Примерно в те же годы я вместе с Джеймсом Симмонсом проводил поэтические чтения в дублинском Тринити-Колледже, где сам когда-то учился. Сцену обставили более профессионально, чем обычно: два кресла, стол, кафедра, стаканы с водой, приятное освещение. Кажется, я выступал первым — будучи навеселе. Пока Джимми, стоя за кафедрой, читал свои стихи и пел песни, я уснул и начал храпеть. Я храпел все время, пока он выступал. Пьяный осел, я так и дрых в свете прожекторов. Как потом сообщил мне Джимми, его выступление полностью прошло под аккомпанемент моего храпа. «Почему ты меня не разбудил?» — «Ты так славно задавал ритм».

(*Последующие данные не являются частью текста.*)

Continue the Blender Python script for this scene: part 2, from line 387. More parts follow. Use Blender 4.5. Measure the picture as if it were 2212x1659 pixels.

Другой вид унижения — тот, что ожидает поэта после чтений: возлияния продолжаются в доме терпеливого, смирившегося со своей участью хозяина. В кампусе одного крупного американского университета на вечеринке в мою честь я поставил под сомнение компетентность эксперта с мировым именем, исследователя жизни и творчества Роберта Фроста. Предпочитая другим напиткам «Гиннесс» и виски, я забыл, что в состав коктейлей с мартини входит не только крепленое вино. Очень скоро я уже доказывал профессору, что он ни хрена не знает ни о Фросте, ни о чем-либо другом. Чтобы угомонить меня и разрядить обстановку, хозяин попросил меня прочесть какое-нибудь свое стихотворение. Дрожащим голосом я пробубнил «Льняную индустрию» до предпоследней строчки и тут вдруг снова свернул на начало. Так повторилось три или четыре раза. Поскольку выходить из этого безумного заколдованного круга я отказывался, меня под руки отвели наверх и уложили в постель.